Is the world ready for - or does it even want - a standard digital SLR camera system?
A mighty lump of a camera: The new Olympus digital SLR might look like this mock-up-or it might not, says Olympus.
Ever since the mid-1930s, when Exakta decided to go it alone with its own bayonet lensmount, we have suffered the proliferation of many noncompatible 35mm camera lensmount systems. Nikon, Canon, Minolta, Leica, Olympus, Mamiya, Contax, Miranda, and Petri are only a few of past and present SLR makers who have made it impossible for consumers to join lens A with body B. There may be some truth in the accusation by photographers that this Tower of Babel in lensmounts has been encouraged by each company's bean counters to make certain that once you decide on a camera and lens system, you are darn well going to have to stick with it. But many camera and lens designers insist that they have evolved their respective lensmounts to be more capable and convenient than those on other brands.
Digital SLRs with interchangeable lenses have compounded the problem. Because so many digital SLRs use smaller-than-24x36mm sensors, you must, in effect, multiply the marked focal length of the lens by a specific value to calculate the 35mm-equivalent focal length. For instance, a 28-105mm zoom becomes a 39.2-147mm zoom if the multiplier is 1.4, or 47.6-178.5mm if the multiplier is 1.7-all because we are basing digital SLRs on 35mm camera bodies and lenses which actually cover greater areas than needed for cameras with smaller sensors.
Because of this multiplication factor, ultra-wide-angle lenses are only available on digital SLR cameras using big (and expensive) full-sized 24x36mm sensors. With a sensor requiring a 1.5 multiplication factor, you need a super-big and expensive 14mm lens to reach the 35mm equivalent of 21mm.
Olympus is proposing we ditch the whole business and initiate an entirely new digital SLR system. Based on a 4/3-inch (diagonal) sensor size, and lenses covering just that size sensor, digital cameras would be smaller and lighter. But Olympus is going far further by proposing that the 4/3-size sensor be made a standard for future digital SLRs built by other companies, along with a common lensmount, back focus, and the same lens-to-camera-body electronic interface. Thus lenses and cameras made by all manufacturers would be readily interchangeable and all lens' focal lengths would be as marked.

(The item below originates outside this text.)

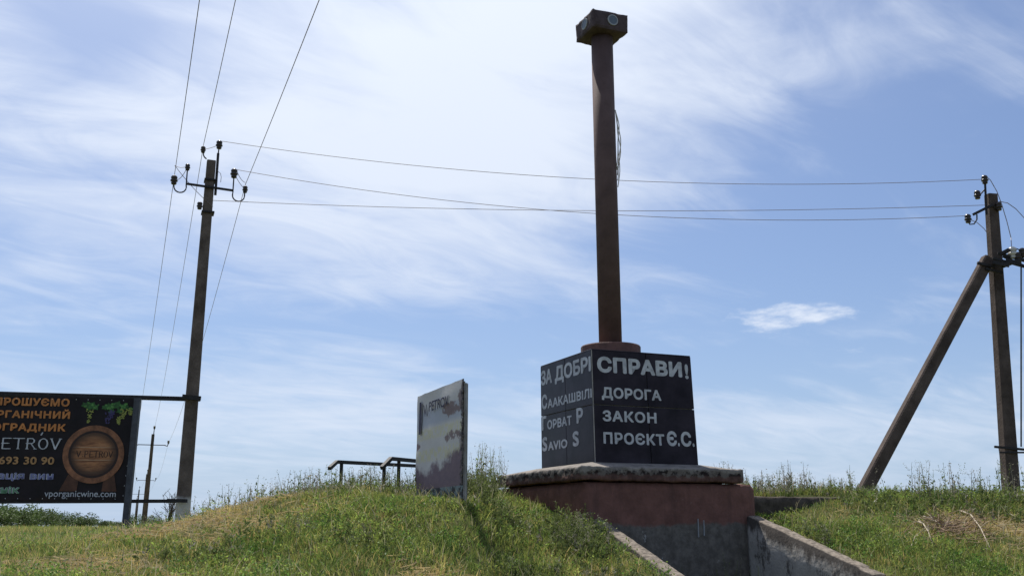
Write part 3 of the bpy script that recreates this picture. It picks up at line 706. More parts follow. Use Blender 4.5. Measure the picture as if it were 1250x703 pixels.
# right pole with strut and disconnector
Rb, Rt = at(1236, 625, 20), at(1209.5, 238, 20)
rp = empty('power_pole', Rb, 'concrete power pole with slanting strut and disconnector gear at the right edge', 'power pole', 'concrete power poles of the line')
obj('pole', tapered_pole(bmesh.new(), Rb - (Rt - Rb) * .03, Rt, .27, .20, .1), M_poled, rp)
Sa = at(1044, 620, 19.4); Sb = at(1206, 316, 19.85)
obj('strut', tapered_pole(bmesh.new(), Sa, Sb, .235, .215, .1), M_poled, rp)
def Q(px, py, dy=0): return at(px, py, 19.85 + dy)
def bar(pts, r, name, m=M_steel, par=None, n=4): return obj(name, tube(bmesh.new(), pts, r, n, phase=.78), m, par or rp)
bar([Q(1202.5, 224), Q(1204.3, 262)], .03, 'steel_angle')
bar([Q(1188, 262), Q(1212, 250)], .035, 'crossarm')
bar([Q(1192.5, 262), Q(1192.5, 268), Q(1189, 273.5), Q(1184, 274), Q(1181.5, 270)], .014, 'hook', n=6)
bar([Q(1202.5, 231), Q(1198, 236), Q(1194, 240)], .014, 'hook', n=6)
IR = dict(top=Q(1202, 219), left=Q(1193, 237.5), low=Q(1181.5, 266.5), right=Q(1219, 251.5))
for k in IR: insulator(rp, IR[k], s=.88)
bar([Q(1212, 251), Q(1219, 257)], .014, 'hook', n=6)
for y0, x0, x1 in ((322, 1193, 1214), (329, 1203, 1224)):
    bar([Q(x0, y0 - 1, -.15), Q(x1, y0 + 4, -.15)], .035, 'strut_clamp')
for a, b, r_ in (((1212, 315), (1252, 326), .032), ((1218, 309), (1256, 320), .032), ((1222, 327), (1262, 312), .025), ((1222, 310), (1232, 305), .045), ((1212, 320), (1232, 324), .05), ((1228, 318), (1246, 322), .06), ((1222, 324), (1248, 316), .035),
                 ((1236, 322), (1262, 306), .022), ((1236, 302), (1247, 306), .016), ((1224, 313), (1262, 330), .028)):
    bar([Q(*a, -.25), Q(*b, -.4)], r_, 'disconnector_bar')
insulator(rp, Q(1236, 308, -.3), M_insw, 1.15, 'white_insulator')
for q in ((1243, 313), (1248, 308), (1258, 312)): insulator(rp, Q(*q, -.35), s=.9)
bar([Q(1246.5, 322, -.25), Q(1246.5, 545, -.1)], .016, 'operating_rod', n=6)
bar([Q(1214, 545), Q(1256, 549)], .03, 'lower_bracket'); bar([Q(1220, 552), Q(1256, 552)], .022, 'lower_bracket')
bar([Q(1219, 546), Q(1221, 562), Q(1227, 572)], .006, 'tail_wire', M_wire)
obj('jumper', tube(bmesh.new(), [Q(1203, 215), Q(1209, 220), Q(1217, 234), Q(1223, 250), Q(1229, 270), Q(1234, 290), Q(1235, 304, -.3)], .008, 5), M_wire, rp)
obj('jumper', tube(bmesh.new(), [Q(1220, 246), Q(1230, 248), Q(1240, 255), Q(1252, 268), Q(1260, 285, -.3)], .008, 5), M_wire, rp)
obj('jumper', tube(bmesh.new(), [Q(1184, 268), Q(1193, 272), Q(1201, 279), Q(1207, 287)], .007, 5), M_wire, rp)

# wires
def span(a, b, sag, n=28): return [Vector(a).lerp(Vector(b), i / n) - Vector((0, 0, sag * 4 * (i / n) * (1 - i / n))) for i in range(n + 1)]
def wire(segs, label, r=.0062):
    bm = bmesh.new()
    for sgm in segs: tube(bm, sgm, r, 5)
    return tag(obj('overhead_wire', bm, M_wire), label, 'wire', 'overhead wires')
wire([span(I['top'] + Vector((.05, 0, .07)), IR['top'], .42)], 'topmost of the three wires crossing behind the column to the right pole')
wire([span(I['r'] + Vector((.05, 0, .07)), IR['low'] + Vector((-.05, 0, .05)), .45)], 'crossing wire that dips lowest and ends on the lowest insulator of the right pole')
wire([span(I['low'] + AX * .24 + Vector((0, 0, .13)), IR['right'] + Vector((-.18, 0, .02)), .17)], 'nearly level crossing wire meeting the middle of the right pole top')
step_v = Vector((17.9, -49, 0))
for key, offx, offz, lab in (('ll', -1.06, -.5, 'left wire of the line running over the viewer along the pole row'), ('topl', .1, .45, 'middle wire of the line running over the viewer along the pole row'), ('rr', 1.06, -.5, 'right wire of the line running over the viewer along the pole row')):
    a = I[key] + Vector((0, 0, .1)); segs = [span(a + step_v * 1.0, a, .85, 40)]
    prev = a
    for fpt in far:
        nx = fpt + AX * offx + Vector((0, -.15, offz)); segs.append(span(prev, nx, .75, 24)); prev = nx
    wire(segs, lab)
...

Further, Olympus is suggesting an industry-wide Universal Digital Interchangeable Lens System Forum to promote the acceptance of the "4/3 Standard" by other camera manufacturers. Olympus announced that Kodak has already climbed on board as a partner by agreeing to implement the system, and that Fuji has also agreed to participate.
Olympus points out a distinct optical advantage that the smaller-diameter lens system and smaller-diameter sensors would have optically over the larger-diameter 35mm lens system. Olympus explained that light rays striking a digital image sensor at angles of much less than 90 degrees may not be captured by CCDs with sensors having tiny micro lenses at the front, thus causing poor imaging performance. This particularly affects image corners when using wide angle at wide apertures. Other camera and lensmakers, however, say that this effect is less when 35mm system lenses are used with smaller-than-35mm sensors, and that some of the new full-frame 24x36mm sensors, notably the CMOS type, can virtually eliminate the problem.